Las ganas. La orientación. Un guante. La capacidad de saltar sin miedo a que me crujan las rodillas. La paciencia. El gusto por el whisky. La líbido. La salud. La paciencia, la paciencia, la paciencia. La ilusión por la Navidad. Las ganas de charlar contigo. La emoción de la novedad. La talla 36. El ánimo. El interés. La cabeza. Los papeles. La vista. Peso. La capacidad para asombrarme. El entusiasmo. Un calcetín. Otro calcetín de otro par. Las tapas de los tupers. La capacidad para dormir ocho horas seguidas. La alegría. El contacto. Una dirección. El DNI y la tarjeta de embarque justo antes de pasar el control. Y otra vez al embarcar. El miedo. La fe en el periodismo. El complejo de grandes tetas. La idea idiota de que todo el mundo es bueno. La confianza. La arrogancia o parte de ella, no toda. Amistades. La empatía. El criterio. El sueño. La vergüenza. El apetito. La calma. La memoria. La vida.
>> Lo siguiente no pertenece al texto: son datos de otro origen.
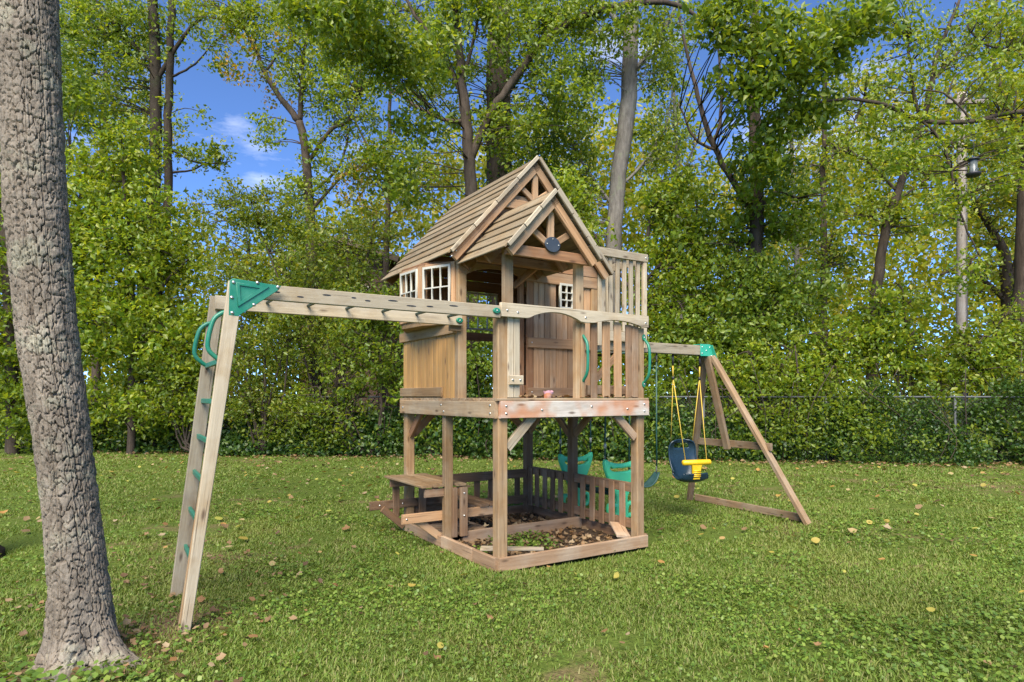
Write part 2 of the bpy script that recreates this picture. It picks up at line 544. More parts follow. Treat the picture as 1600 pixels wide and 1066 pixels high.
def smooth_path(pts, k=6):
    pts = [Vector(p) for p in pts]
    if len(pts) < 3:
        return [pts[0].lerp(pts[1], i / k) for i in range(k + 1)]
    out = []
    for i in range(len(pts) - 1):
        p0 = pts[max(i - 1, 0)]; p1 = pts[i]; p2 = pts[i + 1]; p3 = pts[min(i + 2, len(pts) - 1)]
        for j in range(k):
            t = j / k
            out.append(0.5 * ((2 * p1) + (p2 - p0) * t + (2 * p0 - 5 * p1 + 4 * p2 - p3) * t * t + (3 * p1 - p0 - 3 * p2 + p3) * t ** 3))
    out.append(pts[-1])
    return out


def leaves_arrays(cen, size, up=0.7, droop=0.25, aspect=0.55, fold=0.12):
    """one folded pointed leaf (two triangles) per centre"""
    n = len(cen)
    nv = rng.normal(size=(n, 3)); nv /= np.linalg.norm(nv, axis=1, keepdims=True)
    nv[:, 2] += up
    nv /= np.linalg.norm(nv, axis=1, keepdims=True) + 1e-9
    t = rng.normal(size=(n, 3)); t[:, 2] -= droop * 2
    t -= nv * np.sum(t * nv, axis=1, keepdims=True)
    t /= np.linalg.norm(t, axis=1, keepdims=True) + 1e-9
    s = np.cross(nv, t)
    L = (size * rng.uniform(0.65, 1.25, n))[:, None]
    W = L * aspect * rng.uniform(0.8, 1.2, (n, 1)) * 0.5
    b = cen - t * L * 0.5
    tip = cen + t * L * 0.5 - nv * L * 0.10
    lift = nv * L * fold
    l = cen - t * L * 0.08 + s * W + lift
    r = cen - t * L * 0.08 - s * W + lift
    V = np.stack([b, l, tip, r], axis=1).reshape(-1, 3)
    i = np.arange(n) * 4
    T = np.stack([np.stack([i, i + 2, i + 1], 1), np.stack([i, i + 3, i + 2], 1)], 1).reshape(-1, 3)
    return V, T


def leaf_object(name, parent, cen, size, mat, **kw):
    V, T = leaves_arrays(np.asarray(cen), size, **kw)
    return place(name, mesh_np('leaves', V, T), mat, parent)


def clump_points(c, r, n, flat=0.7):
    q = rng.normal(size=(n, 3))
    q /= np.linalg.norm(q, axis=1, keepdims=True)
    q *= rng.uniform(0.25, 1.0, (n, 1)) ** 0.6 * r
    q[:, 2] *= flat
    return np.asarray(c)[None, :] + q


# ------------------------------------------------------------------ ground, lawn
def gz(x, y):
    """height of the ground: almost flat, with small bumps"""
    return 0.018 * np.sin(x * 0.9 + 0.4) * np.sin(y * 0.7 + 1.1) + 0.010 * np.sin(x * 2.3 + y * 1.7)


def build_ground():
    xs = np.concatenate([np.linspace(-300, -16, 24)[:-1], np.linspace(-16, 16, 161), np.linspace(16, 300, 24)[1:]])
    ys = np.concatenate([np.linspace(-120, -2, 14)[:-1], np.linspace(-2, 20, 121), np.linspace(20, 500, 30)[1:]])
    X, Y = np.meshgrid(xs, ys)
    inside = np.clip(1 - np.maximum(np.abs(X) - 14, 0) / 6, 0, 1) * np.clip(1 - np.maximum(np.abs(Y - 8) - 9, 0) / 6, 0, 1)
    Z = gz(X, Y) * inside - 0.012
    V = np.stack([X, Y, Z], -1).reshape(-1, 3)
    nx, ny = len(xs), len(ys)
    i, j = np.meshgrid(np.arange(nx - 1), np.arange(ny - 1))
    a = (j * nx + i).ravel()
    Q = np.stack([a, a + 1, a + nx + 1, a + nx], 1)
    o = place('ground', mesh_np('ground', V, None, Q, True), M['soil'])
    tag(o, kind='structure')


build_ground()

# axes of the playset
UX, UY = math.sin(R(57.5)), math.cos(R(57.5))
OX, OY = -0.11, 5.09


def to_uv(x, y):
    dx, dy = x - OX, y - OY
    return dx * UX + dy * UY, -dx * UY + dy * UX


def hedge_line(x):
    """depth of the fence line at a given world x"""
    return 14.55 - 0.135 * x + 0.0075 * np.clip(-x - 2, 0, 12) ** 2


def vnoise(x, y, s, seed=0):
    """cheap smooth value noise for placing things"""
    r = np.random.default_rng(100 + seed).uniform(0, 1, (64, 64))
    X, Y = np.asarray(x) * s + 17.3, np.asarray(y) * s + 9.1
    xi, yi = np.floor(X).astype(int), np.floor(Y).astype(int)
    fx, fy = X - xi, Y - yi
    fx = fx * fx * (3 - 2 * fx); fy = fy * fy * (3 - 2 * fy)
    g = lambda a, b: r[a % 64, b % 64]
    return (g(xi, yi) * (1 - fx) + g(xi + 1, yi) * fx) * (1 - fy) + (g(xi, yi + 1) * (1 - fx) + g(xi + 1, yi + 1) * fx) * fy


TRUNK = (-2.27, 3.38)


def sample_lawn(n, d0, d1):
    """n points over the ground between two depths, within and a little beside the view"""
    y = np.sqrt(rng.uniform(d0 * d0, d1 * d1, n))
    x = rng.uniform(-0.95, 0.95, n) * y
    return x, y


def bare(x, y):
    b = 0.55 * vnoise(x, y, 0.9, 1) + 0.45 * vnoise(x, y, 2.7, 2)
    return b


def keep_mask(x, y):
    u, v = to_uv(x, y)
    inside = (u > -0.02) & (u < 1.62) & (v > -0.03) & (v < 1.95)
    tr = np.hypot(x - TRUNK[0], y - TRUNK[1]) < 0.22
    worn = np.exp(-((x - TRUNK[0]) ** 2 + (y - TRUNK[1]) ** 2) / 0.22) * 0.75 + np.exp(-((x + 2.0) ** 2 + (y - 3.95) ** 2) / 0.10) * 0.6
    return ~inside & ~tr & (y < hedge_line(x) + 0.6) & (rng.uniform(0, 1, np.shape(x)) > worn * (0.4 + 0.9 * vnoise(x, y, 5.0, 44)))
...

No es lo mismo perder algo que olvidar dónde se ha dejado. Se pierde un guante, un calcetín. Se olvida un paraguas. El olvido tiene solución, se recorre hacia atrás el camino trazado y se puede encontrar el punto exacto en el que los caminos se separaron. La pérdida es, en principio, irresoluble, solo una casualidad o un milagro la resuelven y por eso emociona, algunas veces, encontrar aquello que hemos perdido, aunque sea un calcetín o el DNI justo antes de coger un avión. Otras veces la pérdida es un triunfo, algo que ganas.
Hoy he perdido la capacidad para escribir con sentido.